-- start of Stored records --
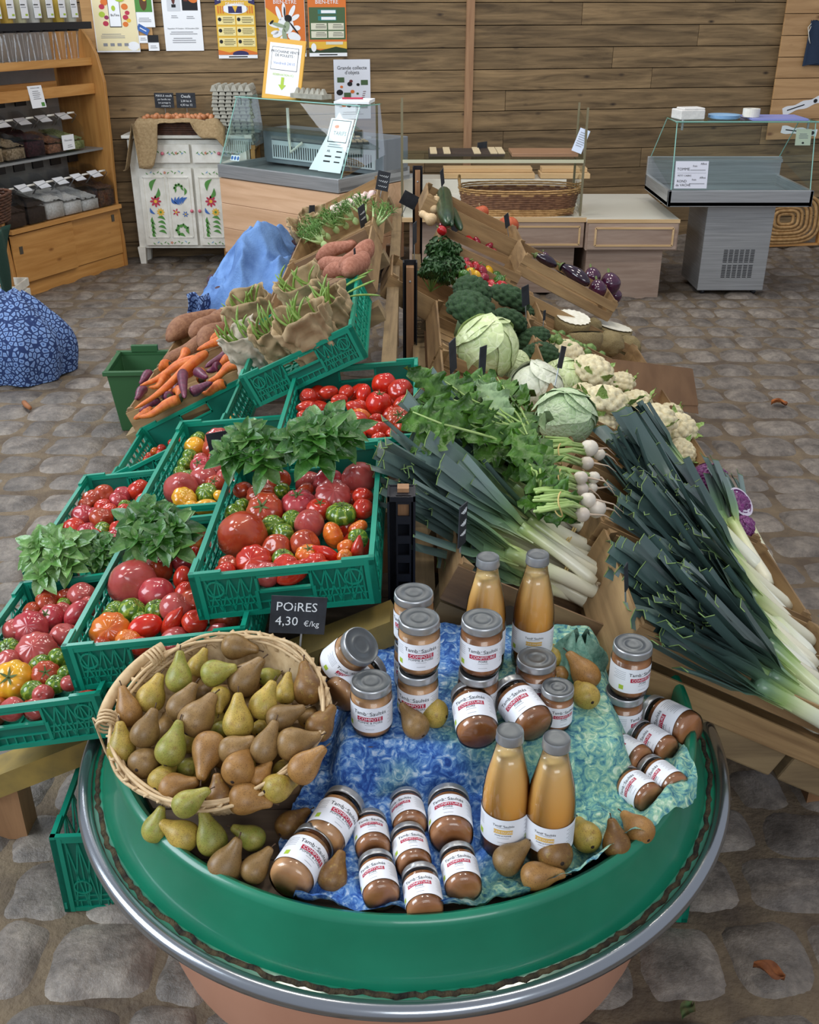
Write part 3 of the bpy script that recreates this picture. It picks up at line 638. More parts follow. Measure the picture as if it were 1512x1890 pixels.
mb = MB(); mb.box((0, 0, 0), (.14, .05, .006)); single('paper_strip', mb, m_paper, 'small white paper strip lying in front inside the left chiller tray', 'paper', LF(.62, .10, .745))
sheet('price_card', 'tiny blue and white price card at the chiller tray left end', 'price card', LF(.13, .06, .84, -.4), .09, .04, lambda mb, P: [ell(mb, P, x, 0, .011, .014, 1, 1) for x in (-.03, 0, .03)], [m_paper, m_blue])
mb = MB()
def p_poulet(mb, P): rect(mb, P, 0, 0, .24, .34, 1); rect(mb, P, 0, .07, .20, .15, 2, 2); rect(mb, P, 0, .07, .194, .144, 1, 3); txt(mb, P, 'PROCHAINE VENTE', 0, .115, .024, 2, 4); txt(mb, P, 'DE POULETS :', 0, .09, .024, 2, 4); txt(mb, P, 'Vendredi 24/10', 0, .04, .026, 3, 4); txt(mb, P, 'RÉSERVATION ICI', 0, -.035, .020, 4, 4); rect(mb, P, 0, -.075, .022, .05, 4, 4); poly(mb, P, [(-.03, -.10), (0, -.135), (.03, -.10)], 4, 4)
sheet('notice_board', 'yellow-framed notice PROCHAINE VENTE DE POULETS leaning on the left chiller', 'sign', LF(.37, .36, 1.42, -.22, .40) @ Mx((0, 0, 0), (0, .09, 0)), .29, .40, p_poulet, [mat('yellow_frame', '#dba63f', .6), m_paper, m_ink, mat('blue_pen', '#8a9ac8', .7), m_lime], th=.012)
m_pulp = mat('grey_pulp', '#a5a295', .9, col2='#8f8c80', nscale=30)
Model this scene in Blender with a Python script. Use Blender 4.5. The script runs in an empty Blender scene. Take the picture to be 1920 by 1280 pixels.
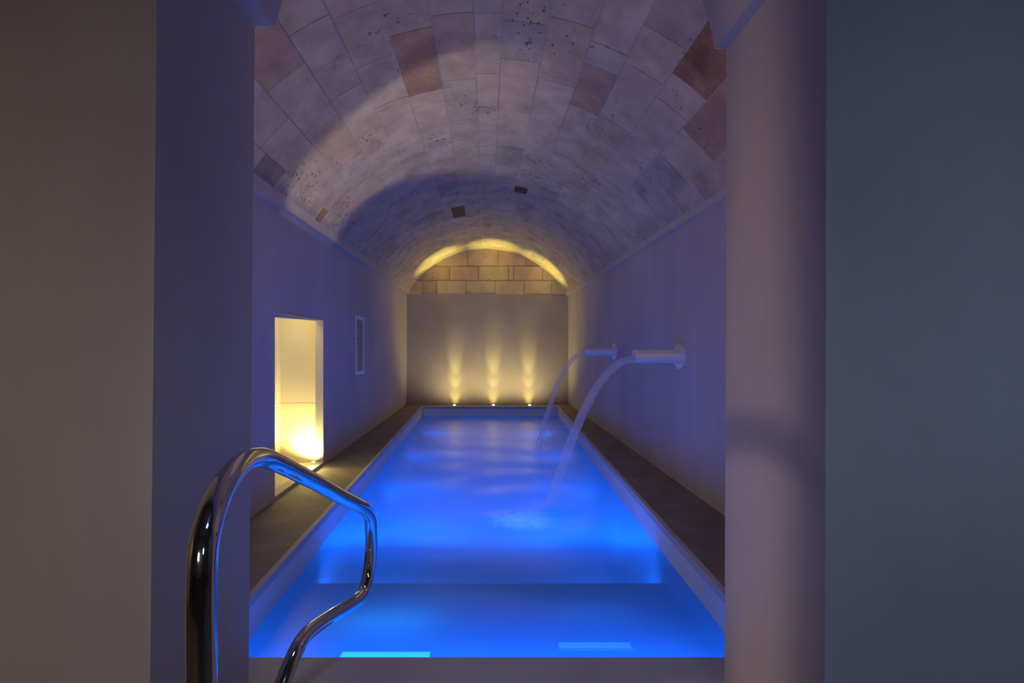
import bpy, bmesh, math, random
from mathutils import Vector, Matrix
S = bpy.context.scene
COL = S.collection
PI = math.pi
R_ = math.radians

# ------------------------------------------------------------------ camera
cam = bpy.data.cameras.new('camera')
cam.sensor_width = 36.0
cam.lens = 900.0 * 36.0 / 1920.0
cam.shift_x = (960 - 912.5) / 1920.0
cam.shift_y = 8.0 / 1920.0
cam.clip_start = 0.05
camo = bpy.data.objects.new('camera', cam)
COL.objects.link(camo)
camo.location = (0, 0, 1.5)
camo.rotation_euler = (PI / 2, 0, 0)
S.camera = camo

# ------------------------------------------------------------------ world / exposure
W = bpy.data.worlds.new('world')
S.world = W
W.use_nodes = True
W.node_tree.nodes['Background'].inputs[0].default_value = (0.010, 0.010, 0.016, 1)
W.node_tree.nodes['Background'].inputs[1].default_value = 0.5
S.view_settings.view_transform = 'Standard'
S.view_settings.look = 'None'
S.view_settings.exposure = 0.0
S.view_settings.gamma = 1.0
S.view_settings.use_curve_mapping = False
S.cycles.max_bounces = 10
S.cycles.diffuse_bounces = 6
S.cycles.glossy_bounces = 5
S.cycles.transparent_max_bounces = 12
S.cycles.sample_clamp_indirect = 6.0
S.cycles.caustics_reflective = False
S.cycles.caustics_refractive = False

# ------------------------------------------------------------------ lights
WARM = (1.0, 0.84, 0.19)
GOLD = (1.0, 0.78, 0.30)
CREAMY = (1.0, 0.82, 0.25)
BLUE = (0.004, 0.155, 1.0)
SOFT = (1.0, 0.69, 0.58)


def light(name, kind, loc, target, energy, color, size=0.05, size_y=None, spot=None, blend=1.0, spread=None):
    d = bpy.data.lights.new(name, kind)
    d.energy = energy
    d.color = color
    if kind == 'AREA':
        d.size = size
        if size_y:
            d.shape = 'RECTANGLE'
            d.size_y = size_y
        if spread:
            d.spread = R_(spread)
    else:
        d.shadow_soft_size = size
    if kind == 'SPOT':
        d.spot_size = R_(spot)
        d.spot_blend = blend
    o = bpy.data.objects.new(name, d)
    COL.objects.link(o)
    o.location = loc
    if target is not None:
        o.rotation_euler = (Vector(target) - Vector(loc)).to_track_quat('-Z', 'Y').to_euler()
    return o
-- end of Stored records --
Using the data above, print every line exactly, omitting pictures.

Write part 3 of the bpy script that recreates this picture. It picks up at line 638. More parts follow. Measure the picture as if it were 1512x1890 pixels.
mb = MB(); mb.box((0, 0, 0), (.14, .05, .006)); single('paper_strip', mb, m_paper, 'small white paper strip lying in front inside the left chiller tray', 'paper', LF(.62, .10, .745))
sheet('price_card', 'tiny blue and white price card at the chiller tray left end', 'price card', LF(.13, .06, .84, -.4), .09, .04, lambda mb, P: [ell(mb, P, x, 0, .011, .014, 1, 1) for x in (-.03, 0, .03)], [m_paper, m_blue])
mb = MB()
def p_poulet(mb, P): rect(mb, P, 0, 0, .24, .34, 1); rect(mb, P, 0, .07, .20, .15, 2, 2); rect(mb, P, 0, .07, .194, .144, 1, 3); txt(mb, P, 'PROCHAINE VENTE', 0, .115, .024, 2, 4); txt(mb, P, 'DE POULETS :', 0, .09, .024, 2, 4); txt(mb, P, 'Vendredi 24/10', 0, .04, .026, 3, 4); txt(mb, P, 'RÉSERVATION ICI', 0, -.035, .020, 4, 4); rect(mb, P, 0, -.075, .022, .05, 4, 4); poly(mb, P, [(-.03, -.10), (0, -.135), (.03, -.10)], 4, 4)
sheet('notice_board', 'yellow-framed notice PROCHAINE VENTE DE POULETS leaning on the left chiller', 'sign', LF(.37, .36, 1.42, -.22, .40) @ Mx((0, 0, 0), (0, .09, 0)), .29, .40, p_poulet, [mat('yellow_frame', '#dba63f', .6), m_paper, m_ink, mat('blue_pen', '#8a9ac8', .7), m_lime], th=.012)
m_pulp = mat('grey_pulp', '#a5a295', .9, col2='#8f8c80', nscale=30)
Model this scene in Blender with a Python script. Use Blender 4.5. The script runs in an empty Blender scene. Take the picture to be 1920 by 1280 pixels.
import bpy, bmesh, math, random
from mathutils import Vector, Matrix
S = bpy.context.scene
COL = S.collection
PI = math.pi
R_ = math.radians

# ------------------------------------------------------------------ camera
cam = bpy.data.cameras.new('camera')
cam.sensor_width = 36.0
cam.lens = 900.0 * 36.0 / 1920.0
cam.shift_x = (960 - 912.5) / 1920.0
cam.shift_y = 8.0 / 1920.0
cam.clip_start = 0.05
camo = bpy.data.objects.new('camera', cam)
COL.objects.link(camo)
camo.location = (0, 0, 1.5)
camo.rotation_euler = (PI / 2, 0, 0)
S.camera = camo

# ------------------------------------------------------------------ world / exposure
W = bpy.data.worlds.new('world')
S.world = W
W.use_nodes = True
W.node_tree.nodes['Background'].inputs[0].default_value = (0.010, 0.010, 0.016, 1)
W.node_tree.nodes['Background'].inputs[1].default_value = 0.5
S.view_settings.view_transform = 'Standard'
S.view_settings.look = 'None'
S.view_settings.exposure = 0.0
S.view_settings.gamma = 1.0
S.view_settings.use_curve_mapping = False
S.cycles.max_bounces = 10
S.cycles.diffuse_bounces = 6
S.cycles.glossy_bounces = 5
S.cycles.transparent_max_bounces = 12
S.cycles.sample_clamp_indirect = 6.0
S.cycles.caustics_reflective = False
S.cycles.caustics_refractive = False

# ------------------------------------------------------------------ lights
WARM = (1.0, 0.84, 0.19)
GOLD = (1.0, 0.78, 0.30)
CREAMY = (1.0, 0.82, 0.25)
BLUE = (0.004, 0.155, 1.0)
SOFT = (1.0, 0.69, 0.58)


def light(name, kind, loc, target, energy, color, size=0.05, size_y=None, spot=None, blend=1.0, spread=None):
    d = bpy.data.lights.new(name, kind)
    d.energy = energy
    d.color = color
    if kind == 'AREA':
        d.size = size
        if size_y:
            d.shape = 'RECTANGLE'
            d.size_y = size_y
        if spread:
            d.spread = R_(spread)
    else:
        d.shadow_soft_size = size
    if kind == 'SPOT':
        d.spot_size = R_(spot)
        d.spot_blend = blend
    o = bpy.data.objects.new(name, d)
    COL.objects.link(o)
    o.location = loc
    if target is not None:
        o.rotation_euler = (Vector(target) - Vector(loc)).to_track_quat('-Z', 'Y').to_euler()
    return o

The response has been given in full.